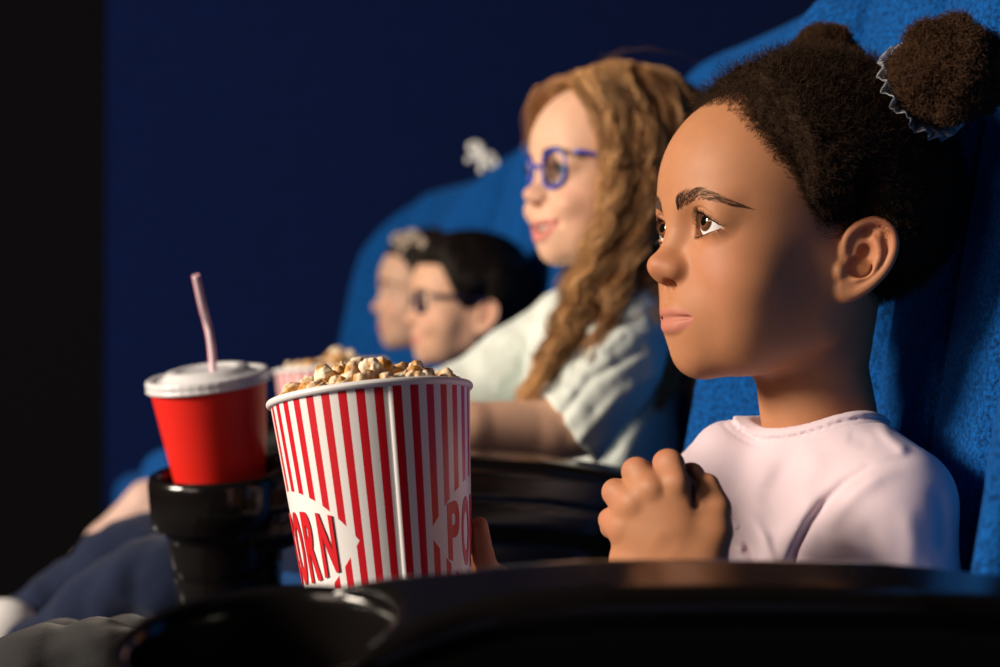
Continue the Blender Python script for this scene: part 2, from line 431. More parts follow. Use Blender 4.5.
# seat frame: origin on the floor under the backrest face, x forward (towards the screen), y left, z up; metres/1000
def back_sdf(P):
    y, z = P[:, 1], P[:, 2]
    wing = 115*np.clip(np.abs(y)/256, 0, 1.1)**3.0*(.35+.65*sstep(1300, 950, z)) 
    lean = -(z-620)*.20
    xc = lean + wing - 60
    tt = np.clip((z-850)/300, 0, 1)
    q = P.copy(); q[:, 0] = P[:, 0]-xc
    ch = np.abs((y/86+.5) % 1 - .5)*86
    groove = np.exp(-(ch/5.5)**1.5)
    # outline in y,z with round shoulders
    a = np.stack([np.abs(y)-(256-150), np.abs(z-795)-(365-150)], 1)
    o2 = np.linalg.norm(np.maximum(a, 0), axis=1)+np.minimum(a.max(1), 0)-150
    bx = np.abs(q[:, 0])-52
    w = np.stack([o2+34, bx+34], 1)
    d = np.linalg.norm(np.maximum(w, 0), axis=1)+np.minimum(w.max(1), 0)-34
    fr = sstep(-20, 20, q[:, 0])
    d = d + fr*(7*np.exp(-(ch/6.0)**2) - 5*np.sin(np.clip(ch/43, 0, 1)*PI/2))*(o2 < -8)
    return d*.85
def cushion_sdf(P):
    y = P[:, 1]
    q = P.copy(); q[:, 2] = P[:, 2] - 455 - .10*(P[:, 0]-40) - 12*np.clip(1-(np.abs(y)/230)**2, 0, 1)
    d = rbox(q, (215, 0, 0), (245, 245, 62), 46)
    return d + 4*np.exp(-(y/5)**2)*(q[:, 2] > 20)
def mk_seat():
    V, FA = surf(back_sdf, (-360, -300, 400), (240, 300, 1190), 4.5)
    mb = mesh_np('backrest', V*.001*[-1, -1, 1], FA); mb.materials.append(m_plush)
    V, FA = surf(cushion_sdf, (-60, -270, 340), (490, 270, 600), 6)
    mc = mesh_np('seat_cushion', V*.001*[-1, -1, 1], FA); mc.materials.append(m_plush)
    bm = bmesh.new()                                   # hard shell behind and pedestal
    def box(lo, hi):
        r = bmesh.ops.create_cube(bm, size=1)
        for v in r['verts']: v.co = Vector([lo[i] if v.co[i] < 0 else hi[i] for i in range(3)])
    box((-.36, -.045, 0), (-.05, .045, .02)); box((-.25, -.03, .02), (-.17, .03, .39)); box((-.32, -.2, .365), (0, .2, .395))
    bmesh.ops.bevel(bm, geom=bm.edges[:], offset=.004, segments=2)
    mp = bm_mesh('pedestal', bm, False); mp.materials.append(m_metal)
    return mb, mc, mp
SB, SCU, SP = mk_seat()
labs = ['blue plush cinema seat of the girl in pink, filling the right edge', 'blue plush cinema seat behind the girl with long wavy hair',
        'blue plush cinema seat behind the boy, with a white bow on its top', 'blue plush cinema seat farthest along the row, against the navy wall']
def place_seat(i, y, dx, lab, cz=0):
    r = empty('cinema_seat', (ROWX+dx, y, 0), R(SEATRZ[i])); tag(r, lab, 'seat', 'blue cinema seats in the row')
    for nm, me in (('backrest', SB), ('seat_cushion', SCU), ('pedestal', SP)):
        o = bpy.data.objects.new(nm, me); COL.objects.link(o); o.parent = r
        if nm == 'seat_cushion': o.location = (-.06, 0, cz)
        if nm == 'backrest': o.scale = (SEATSX[i], 1, .98 if i == 3 else 1)
    return r
for i in range(4): place_seat(i, SEATY[i], SEATDX[i], labs[i], (0, .02, .09, 0)[i])

# armrest frame: origin at the top of the cup holder axis; x forward, y left, z up (mm)
HOLD = [(46, -118), (49, -60), (54.5, -48), (61.5, -46), (63.5, -43), (64.2, -8), (62.5, -2), (59.5, 0), (56, -1), (53.8, -5), (52.5, -14), (50, -60), (47, -95), (40, -99), (0.5, -100)]
def mk_holder():
    pr = [(0.5, -122), (40, -122), (44.5, -120)] + HOLD
    out = []
    for a, b in zip(pr[:-1], pr[1:]):
        out += [tuple(np.array(a)*(1-t)+np.array(b)*t) for t in (0, .5)]
    out.append(pr[-1])
    V, FA = lathe(out, 128); FA = [FA[0]]
    me = mesh_np('cup_holder', V*.001, FA); me.materials.append(m_black)
    return me
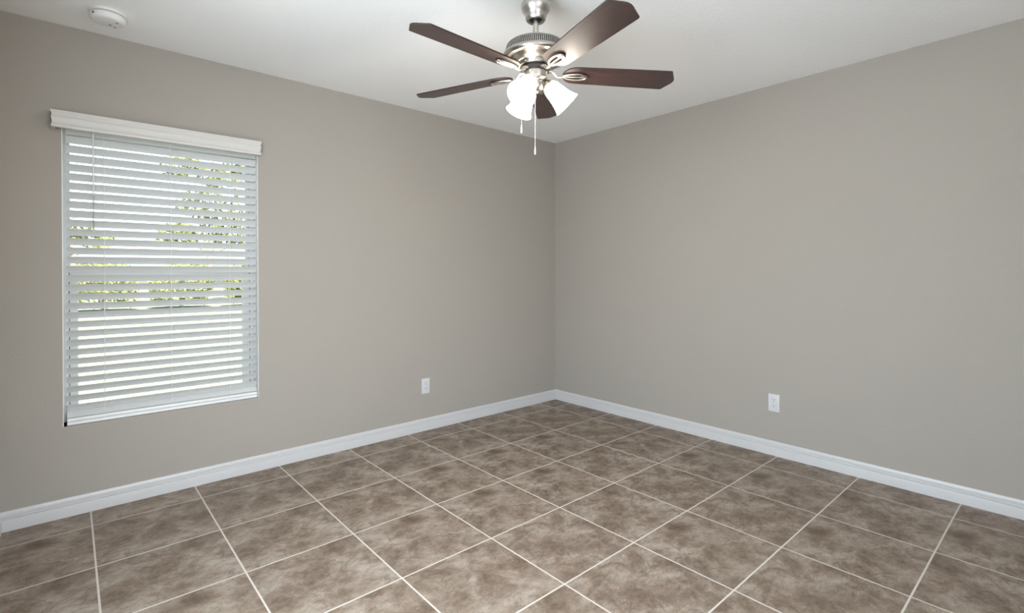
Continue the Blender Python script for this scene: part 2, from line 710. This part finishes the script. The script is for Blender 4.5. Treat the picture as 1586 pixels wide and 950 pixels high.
box(bm, WX0 + 0.003, WX1 - 0.003, 0.0, 0.097, WZ1 - 0.003, WZ1)
obj('reveal_lining', bm, M_SILL, win)

# ------------------------------------------------------------------ horizontal blind with valance
blind = empty('window_blind', (-3.0465, 0.03, WZ0))
tag(blind, 'white horizontal slat blind with moulded valance, hung in the window of the left wall', 'blind')
BX, BY, BZ = blind.location


def badj(bm):
    bmesh.ops.translate(bm, verts=bm.verts[:], vec=(-BX, -BY, -BZ))


SX0, SX1 = -3.4768, -2.6065
bm = bmesh.new()
box(bm, SX0, SX1, 0.006, 0.056, 1.9365, 1.9565, 0.002)
badj(bm)
obj('headrail', bm, M_VINYL, blind, 30)
# slats: 31, room edge tipped up, gently crowned
bm = bmesh.new()
TH, DW, THK, PITCH = R(55), 0.0405, 0.0026, 0.04636
cz, sz = math.cos(TH), math.sin(TH)
NC = 6


def slat(bm, zc, th, yc=0.03, dw=DW):
    c, s = math.cos(th), math.sin(th)
    prof = []
    for sgn in (1, -1):
        for i in range(NC + 1):
            q = i / NC - 0.5
            if sgn < 0:
                q = -q
            a = q * dw
            b = 0.0016 * (1 - 4 * q * q) + sgn * THK / 2
            # a runs from the room edge (high) to the outer edge (low); b is the crown
            prof.append((yc + a * c + b * s, zc - a * s + b * c))
    A = [bm.verts.new((SX0, y, z)) for y, z in prof]
    B = [bm.verts.new((SX1, y, z)) for y, z in prof]
    k = len(prof)
    for i in range(k):
        bm.faces.new((A[i], A[(i + 1) % k], B[(i + 1) % k], B[i]))
    bm.faces.new(A)
    bm.faces.new(B)


Z0 = 0.5516 - PITCH / 2
for k in range(31):
    zc = Z0 + k * PITCH
    slat(bm, zc, TH)
badj(bm)
obj('slats', bm, M_SLAT, blind, 40)
# bottom rail, with the last slats gathered on it
bm = bmesh.new()
box(bm, SX0, SX1, 0.004, 0.054, WZ0 + 0.001, WZ0 + 0.017, 0.003)
box(bm, SX0, SX1, 0.007, 0.052, WZ0 + 0.0185, WZ0 + 0.0345, 0.004)
badj(bm)
obj('bottom_rail', bm, M_VINYL, blind, 40)
bm = bmesh.new()
slat(bm, WZ0 + 0.0515, R(-33), 0.030, 0.046)
badj(bm)
obj('gathered_slat', bm, M_SLAT, blind, 40)
# ladder cords
for x in (-3.3289, -3.0410, -2.7516):
    bm = bmesh.new()
    for y in (0.0135, 0.0475):
        tube(bm, [(x, y, WZ0 + 0.03), (x, y, 1.0), (x, y, 1.5), (x, y, 1.916)], 0.0010, 6)
    badj(bm)
    obj('ladder_cord', bm, M_CORD, blind)
bm = bmesh.new()
tube(bm, [(-3.3722, -0.006, 1.93), (-3.3722, -0.009, 1.80), (-3.3722, -0.010, 1.60), (-3.3722, -0.010, 1.415)], 0.0034, 8)
ball(bm, Vector((-3.3722, -0.010, 1.416)), 0.0045)
badj(bm)
obj('tilt_wand', bm, M_WAND, blind, 30)
# valance: moulded front with mitred returns
VP = [(1.9095, 0.054), (1.9105, 0.0590), (1.9150, 0.0606), (1.9215, 0.0606), (1.9255, 0.0580), (1.9310, 0.0570), (1.9400, 0.0575), (1.9500, 0.0592),
      (1.9570, 0.0604), (1.9605, 0.0600), (1.9640, 0.0583), (1.9720, 0.0580), (1.9790, 0.0602), (1.9840, 0.0630), (1.9885, 0.0634), (1.9920, 0.0622)]
VX0, VX1, VI = -3.5285, -2.5975, 0.046
bm = bmesh.new()
outer, inner = [], []
for z, d in VP:
    e = d - 0.06
    outer.append([bm.verts.new(v) for v in ((VX0 - e, 0, z), (VX0 - e, -d, z), (VX1 + e, -d, z), (VX1 + e, 0, z))])
for z in (VP[0][0], VP[-1][0]):
    e = VI - 0.06
    inner.append([bm.verts.new(v) for v in ((VX0 - e, 0, z), (VX0 - e, -VI, z), (VX1 + e, -VI, z), (VX1 + e, 0, z))])
loops = outer + [inner[1], inner[0]]
for i in range(len(loops)):
    a, b = loops[i], loops[(i + 1) % len(loops)]
    for k in range(3):
        bm.faces.new((a[k], a[k + 1], b[k + 1], b[k]))
bm.faces.new([l[0] for l in loops])
bm.faces.new([l[3] for l in loops])
badj(bm)
obj('valance', bm, M_VAL, blind, 28)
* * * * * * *
• YOUR GOAL: Retype the portion of the data above that starts on the line with "950 pixels high." and finishes on the line with "obj('reveal_lining', bm, M_SILL, win)", including both of those lines.

• ANSWER TO THIS EXERCISE:
Continue the Blender Python script for this scene: part 2, from line 710. This part finishes the script. The script is for Blender 4.5. Treat the picture as 1586 pixels wide and 950 pixels high.
box(bm, WX0 + 0.003, WX1 - 0.003, 0.0, 0.097, WZ1 - 0.003, WZ1)
obj('reveal_lining', bm, M_SILL, win)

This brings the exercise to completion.